The Beijing Variable

Interpreting the shift from CoCom to today as purely structural overlooks the most important element: China’s agency. Beijing has tracked, perpetuated, and maximized its interests within this new environment. During the Cold War, limited information access meant that the Soviet Union was restricted in its ability to read and find CoCom’s weaknesses. In contrast, Beijing has demonstrably assessed the threshold below which it can apply coercive leverage without incurring a proportionate response, and actively toes the line. China’s strategic architecture is structurally designed to challenge a unified threat perception, consolidate leverage away from the West, and cultivate its own chokeholds. In other words, coordination failure is being actively produced by the adversary that coordination is meant to counter.

Closing

Washington watched while Beijing battered Japan’s tech trade in February. A coherent Western response to actions like these has consistently failed to emerge because the structural conditions that undergirded past operations no longer exist—this is the gap that Beijing exploits.
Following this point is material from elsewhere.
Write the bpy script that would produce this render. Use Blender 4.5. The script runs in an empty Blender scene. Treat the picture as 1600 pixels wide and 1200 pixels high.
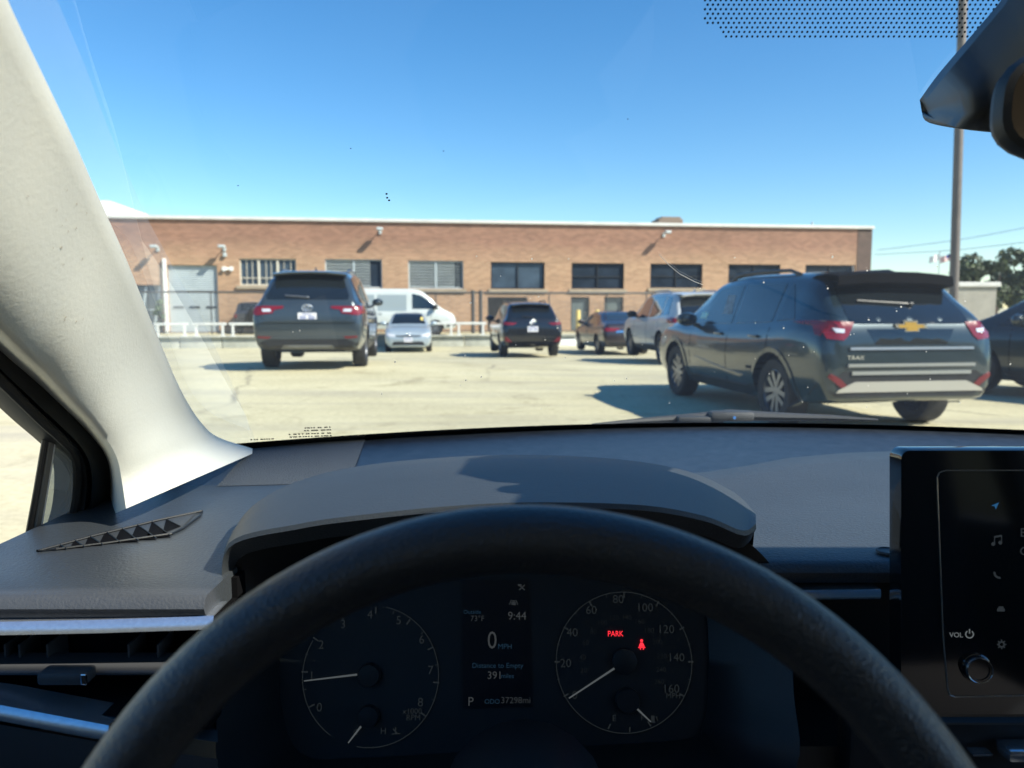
import bpy, bmesh, math, random
import numpy as np
from mathutils import Vector, Matrix
from mathutils.bvhtree import BVHTree
S = bpy.context.scene
COL = S.collection
rad = math.radians
rng = random.Random(7)

# ------------------------------------------------------------------ camera, sky, sun, exposure
CAM_Z, FPX, HOR = 1.2, 1200.0, 480.0
PITCH = math.atan((600 - HOR) / FPX)
cd = bpy.data.cameras.new('camera'); cam = bpy.data.objects.new('camera', cd); COL.objects.link(cam)
cam.location = (0, 0, CAM_Z); cam.rotation_euler = (math.pi / 2 - PITCH, 0, 0)
cd.sensor_width = 36; cd.lens = 36 * FPX / 1600; cd.clip_start = .02; cd.clip_end = 3000
cd.dof.use_dof = True; cd.dof.focus_distance = .78; cd.dof.aperture_fstop = 8.5
S.camera = cam
SUN_EL, SUN_AZ = rad(40), rad(119.4)
W = bpy.data.worlds.new('World'); S.world = W; W.use_nodes = True
_nt = W.node_tree; sky = _nt.nodes.new('ShaderNodeTexSky'); sky.sky_type = 'NISHITA'; sky.sun_disc = False
sky.sun_elevation = SUN_EL; sky.sun_rotation = SUN_AZ; sky.air_density = 1.0; sky.dust_density = .05; sky.ozone_density = 3.0; sky.altitude = 300
_hs = _nt.nodes.new('ShaderNodeHueSaturation'); _hs.inputs['Saturation'].default_value = 1.3; _nt.links.new(sky.outputs[0], _hs.inputs['Color']); _nt.links.new(_hs.outputs[0], _nt.nodes['Background'].inputs[0]); _nt.nodes['Background'].inputs[1].default_value = .11
sl = bpy.data.lights.new('sun', 'SUN'); sl.energy = 5.0; sl.angle = rad(.53); sl.color = (1, .93, .82)
so = bpy.data.objects.new('sun', sl); COL.objects.link(so)
TO_SUN = Vector((math.sin(SUN_AZ) * math.cos(SUN_EL), math.cos(SUN_AZ) * math.cos(SUN_EL), math.sin(SUN_EL)))
so.rotation_euler = TO_SUN.to_track_quat('Z', 'Y').to_euler(); so.location = (20, -20, 30)
S.view_settings.view_transform = 'Standard'; S.view_settings.look = 'None'; S.view_settings.gamma = 1
S.view_settings.exposure = .95
S.cycles.max_bounces = 8; S.cycles.transparent_max_bounces = 12; S.cycles.use_denoising = True
S.cycles.sample_clamp_indirect = 4

# ------------------------------------------------------------------ image geometry helpers (photo pixels of 1600x1200 to world)
CAM = Vector((0, 0, CAM_Z))
def ray(u, v):
    a, b = (u - 800) / FPX, (600 - v) / FPX
    y = math.cos(PITCH) + b * math.sin(PITCH); z = -math.sin(PITCH) + b * math.cos(PITCH)
    return Vector((a / y, 1, z / y))
def PX(u, v, d): return CAM + ray(u, v) * d
def on_plane(u, v, p0, n):
    r = ray(u, v); t = (p0 - CAM).dot(n) / r.dot(n)
    return CAM + r * t

# ------------------------------------------------------------------ materials
def nodes_of(m): return m.node_tree.nodes, m.node_tree.links
def mat(name, col, rough=.5, metal=0., spec=.5, coat=0., bump=None, var=None, emit=None, sheen=0., coord='Object', bump2=None):
    m = bpy.data.materials.new(name); m.use_nodes = True; N, L = nodes_of(m)
    b = N['Principled BSDF']; c4 = (*col, 1)
    b.inputs['Base Color'].default_value = c4; b.inputs['Roughness'].default_value = rough
    b.inputs['Metallic'].default_value = metal; b.inputs['Specular IOR Level'].default_value = spec
    b.inputs['Coat Weight'].default_value = coat; b.inputs['Coat Roughness'].default_value = .06
    b.inputs['Sheen Weight'].default_value = sheen
    if emit: b.inputs['Emission Color'].default_value = (*emit[0], 1); b.inputs['Emission Strength'].default_value = emit[1]
    if bump or var or bump2:
        tc = N.new('ShaderNodeTexCoord')
    if var:
        n = N.new('ShaderNodeTexNoise'); n.inputs['Scale'].default_value = var[0]; n.inputs['Detail'].default_value = 6
        n.inputs['Roughness'].default_value = .65
        mx = N.new('ShaderNodeMix'); mx.data_type = 'RGBA'
        k = var[1]; lo = [max(0, x * (1 - k)) for x in col]; hi = [min(1, x * (1 + k)) for x in col]
        if len(var) > 2: lo = var[2]
        mx.inputs['A'].default_value = (*lo, 1); mx.inputs['B'].default_value = (*hi, 1)
        rp = N.new('ShaderNodeMapRange'); rp.inputs['From Min'].default_value = .3; rp.inputs['From Max'].default_value = .7
        L.new(tc.outputs[coord], n.inputs['Vector']); L.new(n.outputs['Fac'], rp.inputs['Value']); L.new(rp.outputs[0], mx.inputs['Factor'])
        L.new(mx.outputs['Result'], b.inputs['Base Color'])
    if bump or bump2:
        last = None
        for bp in (bump, bump2):
            if not bp: continue
            kind, sc, st, dist = bp
            if kind == 'noise':
                n = N.new('ShaderNodeTexNoise'); n.inputs['Detail'].default_value = 3; out = n.outputs['Fac']
            else:
                n = N.new('ShaderNodeTexVoronoi'); out = n.outputs['Distance']
            n.inputs['Scale'].default_value = sc
            L.new(tc.outputs[coord], n.inputs['Vector'])
            bm_ = N.new('ShaderNodeBump'); bm_.inputs['Strength'].default_value = st; bm_.inputs['Distance'].default_value = dist
            L.new(out, bm_.inputs['Height'])
            if last: L.new(last.outputs[0], bm_.inputs['Normal'])
            last = bm_
        L.new(last.outputs[0], b.inputs['Normal'])
    return m

def glass_sheet(name, tint, refl=1.7, dust=.02, rough=.0, base=.04):
    m = bpy.data.materials.new(name); m.use_nodes = True; N, L = nodes_of(m); N.remove(N['Principled BSDF'])
    out = N['Material Output']
    lw = N.new('ShaderNodeLayerWeight'); lw.inputs['Blend'].default_value = .5
    pw = N.new('ShaderNodeMath'); pw.operation = 'POWER'; pw.inputs[1].default_value = 5
    ml = N.new('ShaderNodeMath'); ml.operation = 'MULTIPLY_ADD'; ml.inputs[1].default_value = 1 - base; ml.inputs[2].default_value = base
    sc = N.new('ShaderNodeMath'); sc.operation = 'MULTIPLY'; sc.inputs[1].default_value = refl; sc.use_clamp = True
    L.new(lw.outputs['Facing'], pw.inputs[0]); L.new(pw.outputs[0], ml.inputs[0]); L.new(ml.outputs[0], sc.inputs[0])
    tr = N.new('ShaderNodeBsdfTransparent'); tr.inputs[0].default_value = (*tint, 1)
    gl = N.new('ShaderNodeBsdfGlossy'); gl.inputs['Roughness'].default_value = rough; gl.inputs[0].default_value = (.95, .97, 1, 1)
    df = N.new('ShaderNodeBsdfTranslucent'); df.inputs[0].default_value = (.9, .9, .85, 1)
    m1 = N.new('ShaderNodeMixShader'); m2 = N.new('ShaderNodeMixShader')
    tc = N.new('ShaderNodeTexCoord'); ns = N.new('ShaderNodeTexNoise'); ns.inputs['Scale'].default_value = 9; ns.inputs['Detail'].default_value = 8
    mr = N.new('ShaderNodeMapRange'); mr.inputs['From Min'].default_value = .3; mr.inputs['From Max'].default_value = .75
    mr.inputs['To Min'].default_value = dust * .5; mr.inputs['To Max'].default_value = dust * 1.6
    L.new(tc.outputs['Object'], ns.inputs['Vector']); L.new(ns.outputs['Fac'], mr.inputs['Value'])
    L.new(mr.outputs[0], m1.inputs[0]); L.new(tr.outputs[0], m1.inputs[1]); L.new(df.outputs[0], m1.inputs[2])
    L.new(sc.outputs[0], m2.inputs[0]); L.new(m1.outputs[0], m2.inputs[1]); L.new(gl.outputs[0], m2.inputs[2])
    L.new(m2.outputs[0], out.inputs[0])
    return m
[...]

Trying to build an architecture that responds adequately to China’s sanctions in the absence of those conditions is putting the roof on before the walls. Cultivating those enabling conditions is a longer and harder project than any multilateral pledge; coherent threat framing, consistent commitment to allies, and a nuanced chokehold strategy aren’t built overnight. The next coordination failure is already in motion, but understanding the cause behind it is the first step in the effort to eventually do better.